Plenary speech on human rights in Iran, in particular the cases of Sakineh Mohammadi-Ashtiani and of Zahra Bahrami

Marietje Schaake, on behalf of the ALDE Group – Madam President, as Europeans, we are particularly moved by the human rights situation in Iran, not only because we consider the EU to be a community of values and believe in a world without the death penalty, but also because today, we are all too aware of the individuals behind the numbers. At least 388 people were executed in Iran in 2009 alone. These individual deaths are meant to deter a generation in their calls for freedom, but in fact, they inspire a multitude more. In recent weeks, a lively discussion about human rights in Iran erupted in the Netherlands when a Dutch-Iranian citizen was imprisoned. The Iranian Government does not recognise the Dutch citizenship of dual nationals.

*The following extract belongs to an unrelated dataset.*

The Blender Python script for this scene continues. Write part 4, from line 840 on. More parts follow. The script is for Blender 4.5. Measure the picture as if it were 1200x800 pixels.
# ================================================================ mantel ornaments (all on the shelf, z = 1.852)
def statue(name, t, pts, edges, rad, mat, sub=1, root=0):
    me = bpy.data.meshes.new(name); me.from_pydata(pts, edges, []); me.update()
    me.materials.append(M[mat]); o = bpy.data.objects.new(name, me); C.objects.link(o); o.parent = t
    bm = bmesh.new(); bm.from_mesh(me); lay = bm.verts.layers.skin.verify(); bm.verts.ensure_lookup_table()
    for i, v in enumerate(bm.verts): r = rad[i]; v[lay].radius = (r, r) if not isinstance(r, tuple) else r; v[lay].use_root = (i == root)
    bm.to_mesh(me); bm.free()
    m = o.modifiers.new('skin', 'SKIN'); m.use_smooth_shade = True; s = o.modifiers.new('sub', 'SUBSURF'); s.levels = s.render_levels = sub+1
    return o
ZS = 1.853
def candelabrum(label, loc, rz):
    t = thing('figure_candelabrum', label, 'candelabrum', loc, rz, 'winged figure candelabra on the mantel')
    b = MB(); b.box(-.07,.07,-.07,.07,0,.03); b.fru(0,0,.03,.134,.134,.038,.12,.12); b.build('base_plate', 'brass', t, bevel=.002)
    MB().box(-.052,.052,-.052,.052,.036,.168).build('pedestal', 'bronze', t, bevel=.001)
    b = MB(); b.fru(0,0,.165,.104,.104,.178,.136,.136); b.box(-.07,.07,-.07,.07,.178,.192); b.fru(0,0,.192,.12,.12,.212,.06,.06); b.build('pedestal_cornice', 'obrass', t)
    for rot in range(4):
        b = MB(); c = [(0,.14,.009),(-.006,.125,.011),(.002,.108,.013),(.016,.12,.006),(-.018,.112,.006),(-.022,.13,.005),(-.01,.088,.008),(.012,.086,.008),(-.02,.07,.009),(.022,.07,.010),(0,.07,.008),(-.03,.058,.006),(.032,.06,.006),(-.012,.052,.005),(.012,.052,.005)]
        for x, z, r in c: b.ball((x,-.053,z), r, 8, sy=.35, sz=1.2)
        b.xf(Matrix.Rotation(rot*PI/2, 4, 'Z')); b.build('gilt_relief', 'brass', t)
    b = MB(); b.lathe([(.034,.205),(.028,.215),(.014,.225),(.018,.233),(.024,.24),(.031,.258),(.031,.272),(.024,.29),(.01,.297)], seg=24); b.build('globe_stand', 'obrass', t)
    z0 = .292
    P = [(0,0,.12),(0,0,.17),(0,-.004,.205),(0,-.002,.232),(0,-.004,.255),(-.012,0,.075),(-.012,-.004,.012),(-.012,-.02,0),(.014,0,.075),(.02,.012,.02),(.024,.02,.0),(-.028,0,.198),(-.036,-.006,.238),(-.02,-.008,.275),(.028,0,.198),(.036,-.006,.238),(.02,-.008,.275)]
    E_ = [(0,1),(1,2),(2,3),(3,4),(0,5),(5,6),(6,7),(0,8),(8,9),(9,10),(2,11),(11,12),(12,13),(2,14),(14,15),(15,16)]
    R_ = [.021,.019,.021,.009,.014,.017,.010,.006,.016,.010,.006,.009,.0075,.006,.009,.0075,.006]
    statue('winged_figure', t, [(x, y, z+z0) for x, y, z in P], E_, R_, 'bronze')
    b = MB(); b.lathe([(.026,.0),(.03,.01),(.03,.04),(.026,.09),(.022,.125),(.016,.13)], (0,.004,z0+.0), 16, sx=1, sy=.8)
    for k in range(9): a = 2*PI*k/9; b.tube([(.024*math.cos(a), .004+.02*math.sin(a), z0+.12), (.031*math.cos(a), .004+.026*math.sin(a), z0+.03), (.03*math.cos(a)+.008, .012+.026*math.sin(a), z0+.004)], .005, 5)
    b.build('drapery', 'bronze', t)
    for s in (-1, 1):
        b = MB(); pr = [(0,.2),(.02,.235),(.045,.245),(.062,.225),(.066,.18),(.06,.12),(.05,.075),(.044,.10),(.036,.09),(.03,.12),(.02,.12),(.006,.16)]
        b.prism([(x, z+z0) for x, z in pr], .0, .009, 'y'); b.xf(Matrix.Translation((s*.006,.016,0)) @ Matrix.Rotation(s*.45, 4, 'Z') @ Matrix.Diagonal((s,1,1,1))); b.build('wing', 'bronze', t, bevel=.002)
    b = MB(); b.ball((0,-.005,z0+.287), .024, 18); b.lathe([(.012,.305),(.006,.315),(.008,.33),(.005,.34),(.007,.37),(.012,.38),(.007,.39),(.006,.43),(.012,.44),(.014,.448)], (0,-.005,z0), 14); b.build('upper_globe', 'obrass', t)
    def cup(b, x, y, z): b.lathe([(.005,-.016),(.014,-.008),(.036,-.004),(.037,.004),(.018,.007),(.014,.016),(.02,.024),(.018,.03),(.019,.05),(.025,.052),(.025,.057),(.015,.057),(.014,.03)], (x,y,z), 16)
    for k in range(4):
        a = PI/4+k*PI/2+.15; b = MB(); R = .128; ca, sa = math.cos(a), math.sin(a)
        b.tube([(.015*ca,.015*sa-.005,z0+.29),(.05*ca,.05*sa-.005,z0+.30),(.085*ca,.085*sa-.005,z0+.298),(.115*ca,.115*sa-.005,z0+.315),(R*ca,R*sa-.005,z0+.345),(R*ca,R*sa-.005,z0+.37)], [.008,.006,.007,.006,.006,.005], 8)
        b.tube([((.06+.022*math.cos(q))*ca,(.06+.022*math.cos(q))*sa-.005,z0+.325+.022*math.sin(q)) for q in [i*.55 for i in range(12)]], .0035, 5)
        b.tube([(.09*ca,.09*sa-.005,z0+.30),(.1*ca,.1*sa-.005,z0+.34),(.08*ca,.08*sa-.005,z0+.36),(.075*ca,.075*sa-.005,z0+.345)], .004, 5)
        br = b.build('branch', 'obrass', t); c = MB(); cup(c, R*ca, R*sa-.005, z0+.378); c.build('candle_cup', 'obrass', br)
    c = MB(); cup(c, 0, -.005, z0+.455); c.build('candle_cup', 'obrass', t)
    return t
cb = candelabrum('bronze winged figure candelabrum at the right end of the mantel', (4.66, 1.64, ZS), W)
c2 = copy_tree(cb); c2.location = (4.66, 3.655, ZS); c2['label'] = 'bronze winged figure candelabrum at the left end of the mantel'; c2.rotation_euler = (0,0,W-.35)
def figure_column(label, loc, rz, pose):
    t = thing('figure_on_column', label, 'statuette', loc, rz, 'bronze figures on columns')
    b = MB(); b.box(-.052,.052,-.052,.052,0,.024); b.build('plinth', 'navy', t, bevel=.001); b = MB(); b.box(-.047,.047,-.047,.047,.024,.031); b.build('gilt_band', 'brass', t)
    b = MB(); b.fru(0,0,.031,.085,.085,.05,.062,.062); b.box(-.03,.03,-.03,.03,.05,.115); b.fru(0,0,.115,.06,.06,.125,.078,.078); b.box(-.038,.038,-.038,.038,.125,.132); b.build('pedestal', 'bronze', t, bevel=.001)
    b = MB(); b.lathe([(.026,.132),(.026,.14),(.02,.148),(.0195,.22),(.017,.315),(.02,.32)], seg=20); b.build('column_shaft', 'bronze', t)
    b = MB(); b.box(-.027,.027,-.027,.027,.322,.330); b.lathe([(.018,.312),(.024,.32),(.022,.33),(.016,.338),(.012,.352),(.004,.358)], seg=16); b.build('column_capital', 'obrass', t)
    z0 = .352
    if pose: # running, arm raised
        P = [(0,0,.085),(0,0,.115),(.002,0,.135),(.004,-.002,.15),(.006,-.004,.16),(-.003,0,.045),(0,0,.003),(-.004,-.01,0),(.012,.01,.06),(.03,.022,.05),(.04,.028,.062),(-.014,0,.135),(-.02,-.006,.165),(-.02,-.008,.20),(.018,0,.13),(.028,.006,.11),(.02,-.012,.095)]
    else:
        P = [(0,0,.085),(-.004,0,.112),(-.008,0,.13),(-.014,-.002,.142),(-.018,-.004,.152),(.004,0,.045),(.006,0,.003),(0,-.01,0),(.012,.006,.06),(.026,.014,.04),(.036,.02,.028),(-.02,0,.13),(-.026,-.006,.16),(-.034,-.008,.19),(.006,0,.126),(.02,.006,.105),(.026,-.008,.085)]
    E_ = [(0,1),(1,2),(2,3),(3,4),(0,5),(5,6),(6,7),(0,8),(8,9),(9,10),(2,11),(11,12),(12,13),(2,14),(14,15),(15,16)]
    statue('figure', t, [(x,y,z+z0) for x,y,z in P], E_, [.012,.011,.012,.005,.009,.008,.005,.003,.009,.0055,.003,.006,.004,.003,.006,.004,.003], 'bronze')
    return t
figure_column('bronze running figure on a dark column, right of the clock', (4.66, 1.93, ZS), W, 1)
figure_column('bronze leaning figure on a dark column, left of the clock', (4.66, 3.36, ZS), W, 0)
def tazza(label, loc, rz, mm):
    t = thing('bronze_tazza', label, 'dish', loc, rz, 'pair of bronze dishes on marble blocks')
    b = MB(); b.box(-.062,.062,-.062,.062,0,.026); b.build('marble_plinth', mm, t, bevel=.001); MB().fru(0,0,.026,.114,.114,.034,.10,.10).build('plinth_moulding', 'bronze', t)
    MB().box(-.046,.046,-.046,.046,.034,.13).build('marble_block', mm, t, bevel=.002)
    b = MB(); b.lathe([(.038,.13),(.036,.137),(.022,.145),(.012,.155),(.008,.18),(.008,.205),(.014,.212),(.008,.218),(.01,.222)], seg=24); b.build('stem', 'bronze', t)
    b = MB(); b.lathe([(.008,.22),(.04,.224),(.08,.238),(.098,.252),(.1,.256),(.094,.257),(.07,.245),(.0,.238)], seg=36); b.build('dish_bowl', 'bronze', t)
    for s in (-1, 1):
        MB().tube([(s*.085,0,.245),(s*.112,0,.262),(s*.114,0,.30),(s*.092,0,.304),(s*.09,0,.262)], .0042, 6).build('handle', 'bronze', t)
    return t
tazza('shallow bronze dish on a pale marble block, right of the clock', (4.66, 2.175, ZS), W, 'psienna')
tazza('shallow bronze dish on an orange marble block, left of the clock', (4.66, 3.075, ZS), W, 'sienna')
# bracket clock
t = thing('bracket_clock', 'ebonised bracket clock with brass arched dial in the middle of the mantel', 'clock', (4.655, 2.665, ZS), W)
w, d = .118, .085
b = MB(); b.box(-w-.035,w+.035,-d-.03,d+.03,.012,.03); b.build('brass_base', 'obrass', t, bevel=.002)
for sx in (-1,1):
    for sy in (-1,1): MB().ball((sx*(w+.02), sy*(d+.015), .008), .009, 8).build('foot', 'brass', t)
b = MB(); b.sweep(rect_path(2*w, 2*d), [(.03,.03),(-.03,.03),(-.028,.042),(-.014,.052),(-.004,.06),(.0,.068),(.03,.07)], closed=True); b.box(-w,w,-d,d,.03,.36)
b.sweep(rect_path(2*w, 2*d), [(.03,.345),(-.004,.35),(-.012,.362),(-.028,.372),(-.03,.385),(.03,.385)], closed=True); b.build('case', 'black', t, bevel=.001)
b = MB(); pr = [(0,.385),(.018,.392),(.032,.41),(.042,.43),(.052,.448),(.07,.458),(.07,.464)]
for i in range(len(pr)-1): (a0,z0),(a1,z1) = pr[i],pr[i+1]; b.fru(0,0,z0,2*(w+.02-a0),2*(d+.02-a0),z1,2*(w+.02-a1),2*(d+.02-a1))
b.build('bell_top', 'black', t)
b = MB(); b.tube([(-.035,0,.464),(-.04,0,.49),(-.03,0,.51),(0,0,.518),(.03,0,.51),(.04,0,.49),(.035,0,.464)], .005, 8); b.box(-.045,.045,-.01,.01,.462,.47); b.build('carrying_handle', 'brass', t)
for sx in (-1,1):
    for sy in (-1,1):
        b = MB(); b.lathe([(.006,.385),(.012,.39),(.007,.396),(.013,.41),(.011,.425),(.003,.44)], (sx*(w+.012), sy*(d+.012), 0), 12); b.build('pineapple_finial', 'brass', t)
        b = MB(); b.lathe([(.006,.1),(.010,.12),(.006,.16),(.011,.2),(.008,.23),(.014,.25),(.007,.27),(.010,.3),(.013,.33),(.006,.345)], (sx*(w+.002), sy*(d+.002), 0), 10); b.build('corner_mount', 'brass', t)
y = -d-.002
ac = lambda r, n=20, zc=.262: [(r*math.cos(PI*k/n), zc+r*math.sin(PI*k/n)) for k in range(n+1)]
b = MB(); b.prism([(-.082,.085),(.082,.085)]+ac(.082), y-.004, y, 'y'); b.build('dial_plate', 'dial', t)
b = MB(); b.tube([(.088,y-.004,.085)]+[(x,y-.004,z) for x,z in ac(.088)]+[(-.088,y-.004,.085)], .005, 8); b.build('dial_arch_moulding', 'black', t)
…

Therefore, Dutch diplomats have not been able to speak with this person, and neither have her lawyers. The Dutch Government engages with citizens in prisons all over the world regardless of their cases. It is a constitutional obligation to provide for the well-being of its citizens. This issue matters to all Member States and should be addressed EU-wide in relation to Iran, giving human rights a more prominent position on our agenda. Today, we are talking about people – women and individuals – whose lives are effectively over, even if they are still alive. Zahra and Sakineh are no exception to the thousands of prisoners in Iran who are less known and who may feel as though their voices are not heard. The Iranian Government should realise that tough language, military technology or resilience in times of sanctions will not end the country’s self-isolation or move it forward. Rather, the legitimacy derived from providing for the well-being of citizens earns respect and credibility in the international community. Justice and security are actually two sides of the same coin. There cannot be impunity for people who hang children, who systematically censor and rape, and who stone women. When addressing Iran, let us revive the human rights dialogue so that the EU sends a strong signal, besides that of the euro and of sanctions, and engages Iran on its most sensitive and our most fundamental point – human rights and fundamental freedoms – and attaches consequences to their abuse.